Black Lives Matter. Not All Cops. Racism. Officer safety. Being a young black man. Police brutality. Intrinsic bias. Militarization of police. They sometimes dovetail, and they complicate and inform each other, but we have to separate.

We cannot blame all officers for the actions of the few — and yes, it is few. We cannot ignore the data that show us in concrete ways that young black men are at greater risk. We cannot blame individual cops for the ways the systems are broken, or the fact that the fabric of our society is woven with racism and bias.

We have to ask our police to put themselves in the shoes of those that they serve and protect, and we must do them the same courtesy and attempt to understand what it feels like to put on a bullet-proof vest every day and know that you might not come home. We must honor the 113 officers killed in the line of duty in 2014 alone, as we protest and advocate for change at the most base level.


I’ve been so close with so many. So close to clicking that button to unfriend. Facebook is my undoing. A very wise friend — as I’m writing this — sent me a message telling me it might be wise to step away for a while, because my raw frustration, anger and sadness are screaming through right now.
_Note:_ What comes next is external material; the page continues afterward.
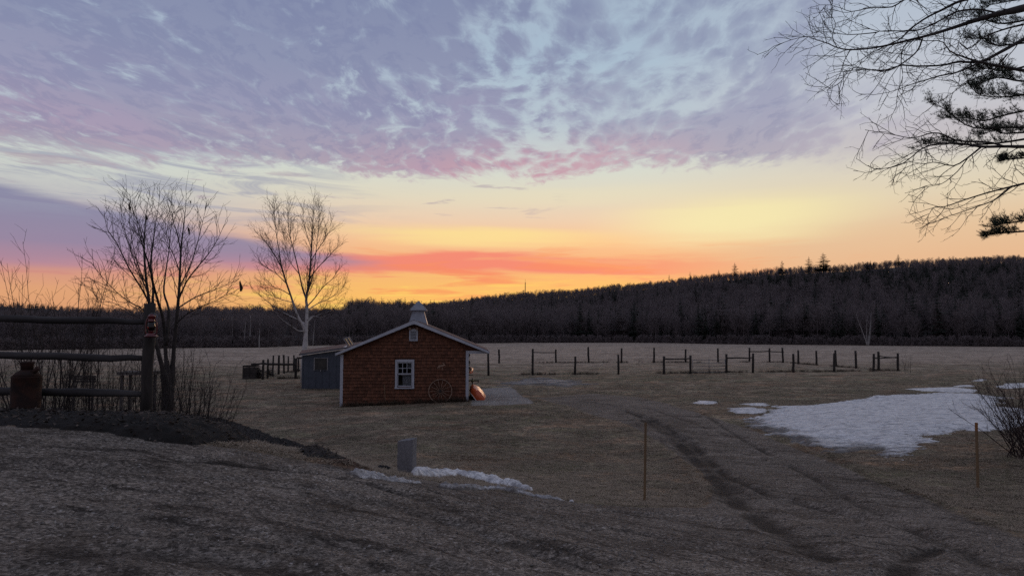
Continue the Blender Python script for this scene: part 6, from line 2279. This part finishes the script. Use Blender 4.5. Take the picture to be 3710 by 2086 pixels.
def skyline_trees():
    """evergreens and pale trunks that can be told apart"""
    spec = [  # px, top py, depth, kind seed, label
        (2662, 955, 560, 'pine', 1, 'lone open pine on the ridge, leftmost of the three clear skyline pines'),
        (2833, 946, 560, 'pine', 2, 'small ragged pine on the ridge between two larger skyline pines'),
        (2930, 932, 540, 'pine', 3, 'pine standing just left of the tallest ridge pine'),
        (2982, 917, 540, 'pine', 4, 'tallest and broadest pine on the wooded ridge'),
        (2742, 972, 575, 'spire', 5, 'small pointed fir on the ridge between two skyline pines'),
        (2604, 978, 575, 'spire', 6, 'dark pointed fir left of the lone ridge pine'),
        (2500, 985, 585, 'spire', 7, 'pointed fir where the ridge begins to steepen'),
        (2424, 995, 590, 'spire', 8, 'small fir on the lower right slope of the skyline'),
        (3254, 924, 560, 'pine', 9, 'ragged pine low on the right end of the ridge'),
        (1448, 1085, 255, 'spire', 10, 'tallest dark fir left of the roof vent'),
        (1425, 1097, 262, 'spire', 11, 'smaller fir left of the roof vent, second of the group'),
        (1475, 1098, 258, 'spire', 12, 'short fir directly left of the roof vent cap'),
        (1395, 1101, 265, 'spire', 13, 'lowest fir at the left end of the group by the roof vent'),
        (1560, 1088, 300, 'spire', 14, 'stubby fir right of the roof vent on the rising skyline'),
        (1710, 1070, 420, 'spire', 15, 'single fir on the skyline above the right roof slope'),
    ]
    for px, ty, d, kind, seed, lab in spec:
        t = P(px, ty - (2 if kind == 'pine' else 0), d)
        z0 = float(np.maximum(hill_z(np.array([t.x]), np.array([float(d)]))[0], 0)) - .3
        H = max(t.z - z0, 6.0)
        root = thing('ridge_pine' if kind == 'pine' else 'fir_tree', (t.x, d, z0), lab, 'tree', 'evergreens on the skyline')
        if kind == 'pine':
            V, F = conifer_arrays(seed + 50, H, H * (.30 if seed == 4 else .21), 13, .45, .36, .45, .10, 1.1, 2.2)
        else:
            V, F = conifer_arrays(seed + 50, H, H * .19, 13, .3, fat=2.0)
        nt_ = 2 * 2 * 5                                # trunk triangles come last
        tv = V[-15:]; tf = F[-nt_:] - (len(V) - 15)
        np_mesh('trunk', tv + np.array([t.x, d, z0]), tf, M['pine_bark'], root)
        np_mesh('crown', V[:-15] + np.array([t.x, d, z0]), F[:-nt_], M['conifer'], root, False)
    for px, base, top, d, seed, lab, nst in ((893, 1236, 1140, 158, 1, 'pale birch trunk in the left wood, left of a close pair', 1), (912, 1236, 1148, 159, 2, 'second pale birch trunk in the left wood', 1), (948, 1246, 1165, 157, 3, 'short pale birch trunk left of the white barked birch', 1), (1140, 1225, 1150, 178, 4, 'faint pale birch trunk right of the white barked birch', 1), (3130, 1228, 1130, 176, 5, 'pale many-stemmed birch at the wood edge right of the gate', 4), (850, 1235, 1150, 160, 6, 'pale birch trunk at the left wood edge above the crate', 1)):
        rng = random.Random(seed)
        b = P(px, base, d)
        root = thing('forest_birch', (b.x, d, 0), lab, 'tree', 'pale birches at the wood edge')
        H = P(px, top, d).z
        m = MB(); T = Tubes()
        for s in range(nst):
            sp = .0 if nst == 1 else (s - 1.5) * .16
            pts = shoot(Vector((b.x + s * .1, d - 1.5, -.2)), Vector((sp, .05, 1)), H * rng.uniform(.9, 1.1), 9, .03, .03, rng)
            m.tube(pts, [.12 - .10 * i / 8 for i in range(9)], 6)
            grow(T, pts, .05, .02, 0, [dict(n=12, t0=.35, ang=38, len=.22, fall=.4, rr=.5, rmin=.028, seg=4, trop=.1), dict(n=5, t0=.2, ang=36, len=.4, rr=.7, rmin=.02, seg=3)], rng)
        m.build('trunk', M['pale_bark'], root); T.build('crown', M['wood_bare'], root)
    # radio mast on the ridge
    d = 600
    a, b = P(1903, 1062, d), P(1903, 1022, d)
    a.z -= 14
    t = thing('radio_mast', a, 'thin radio mast rising above the wooded skyline', 'mast')
    for dx, dy in ((-.35, 0), (.35, 0), (0, .5)):
        MB().tube([a + Vector((dx, dy, 0)), b + Vector((dx * .5, dy * .5, 0))], .10, 4).build('leg', M['iron'], t)
    for k in range(9):
        p = a.lerp(b, (k + .5) / 9)
        MB().box(p, (.9, .12, .12)).build('brace', M['iron'], t)
    MB().tube([b, b + Vector((0, 0, 2.5))], .08, 4).build('antenna', M['iron'], t)
    # pale cabin roof glimpsed in the wood
    c = P(2797, 1200, 215)
    t = thing('cabin', (c.x, 215, 0), 'tiny pale roofed cabin glimpsed inside the dark wood', 'cabin')
    MB().box((c.x, 216.5, c.z - 1.3), (4.2, 3.0, 2.2)).build('wall', M['plank_dark'], t)
    r = MB(); r.prism([(c.x - 2.5, 214.7, c.z - .30), (c.x + 2.5, 214.7, c.z + .35), (c.x + 2.5, 214.7, c.z + .45), (c.x - 2.5, 214.7, c.z - .18)], (0, 3.8, 0)); r.build('roof', M['cap_grey'], t)
    MB().box((c.x - .8, 214.95, c.z - 1.2), (.7, .06, .8)).build('window', M['pane_glass'], t)


skyline_trees()

# ------------------------------------------------------------------ snow, mulch, grass, stones
def crop7(pts):
    return poly_ground([(2400 + a / 1.842, 1300 + b / 1.842) for a, b in pts])


def snow_sheet(name, poly, label, h=.06, cell=.07, rag=.55, seed=1, dirt=0.0, edge=.6, holes=0.0, cat='snow', grimy=None):
    x0, y0 = poly.min(0) - 1.0; x1, y1 = poly.max(0) + 1.0
    nx, ny = int((x1 - x0) / cell) + 2, int((y1 - y0) / cell) + 2
    X, Y = np.meshgrid(np.linspace(x0, x1, nx), np.linspace(y0, y1, ny))
    sd = inside_dist(X, Y, poly)
    n = fbm(X, Y * 1.6, .9, 5, seed) * 2.0 + fbm(X, Y * 2.4, 3.5, 4, seed + 9) * 1.3 + fbm(X * .7, Y * 2.4, 9.0, 3, seed + 19) * .7
    m = sd / edge + n * rag
    if holes:
        m -= holes * sstep(fbm(X, Y * 2.0, .55, 4, seed + 31), .02, .16) * 3.0
    prof = np.where(m > 0, 1 - np.exp(-np.clip(m, 0, 9) * 1.1), np.clip(m, -2, 0) * 1.0)
    z0 = ground_fields(X, Y)[0]
    bumps = fbm(X, Y, 1.4, 4, seed + 5) * .05 + fbm(X, Y * 1.8, 5.0, 3, seed + 7) * .03
    Z = z0 + prof * h + np.where(m > 0, bumps * np.clip(m, 0, 1), 0)
    keep = m > -.5
    F_keep = keep[:-1, :-1] | keep[1:, 1:] | keep[1:, :-1] | keep[:-1, 1:]
    idx = np.arange(nx * ny).reshape(ny, nx)
    F = np.stack([idx[:-1, :-1], idx[:-1, 1:], idx[1:, 1:], idx[1:, :-1]], -1)[F_keep]
    used, inv = np.unique(F, return_inverse=True)
    V = np.stack([X, Y, Z], -1).reshape(-1, 3)[used]
    d = dirt + np.clip(.9 - m, 0, 1) * .42
    if grimy is not None:
        gd, _ = path_dist(X, Y, grimy)
        d = d + .55 * np.exp(-(gd / 1.1) ** 2) * np.clip(.8 + 2 * fbm(X, Y * 2, .8, 4, seed + 3), 0, 1.3)
    d = d.ravel()[used]
    o = np_mesh(name, V, inv.reshape(-1, 4), M['snow'], None, True, {'dirt': d})
    return tag(o, label, cat, None, 'stuff')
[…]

Every time someone posts something racist — like a t-shirt with the slogan, “Breathe easy, don’t break the law,” I want to click unfriend. Every time someone posts something inflammatory about “these racist cops” — blanketing all 800,000 with their mis-aligned advocacy, I want to click unfriend. Some of these people, I love and have known my whole lifetime. Some, I admire in so many other ways. If I did, what would I be left with?

A chorus of voices that echo my own — and that’s not how I’ll learn and grow. That’s not how I have the opportunity to change a person’s heart, just by existing in their universe.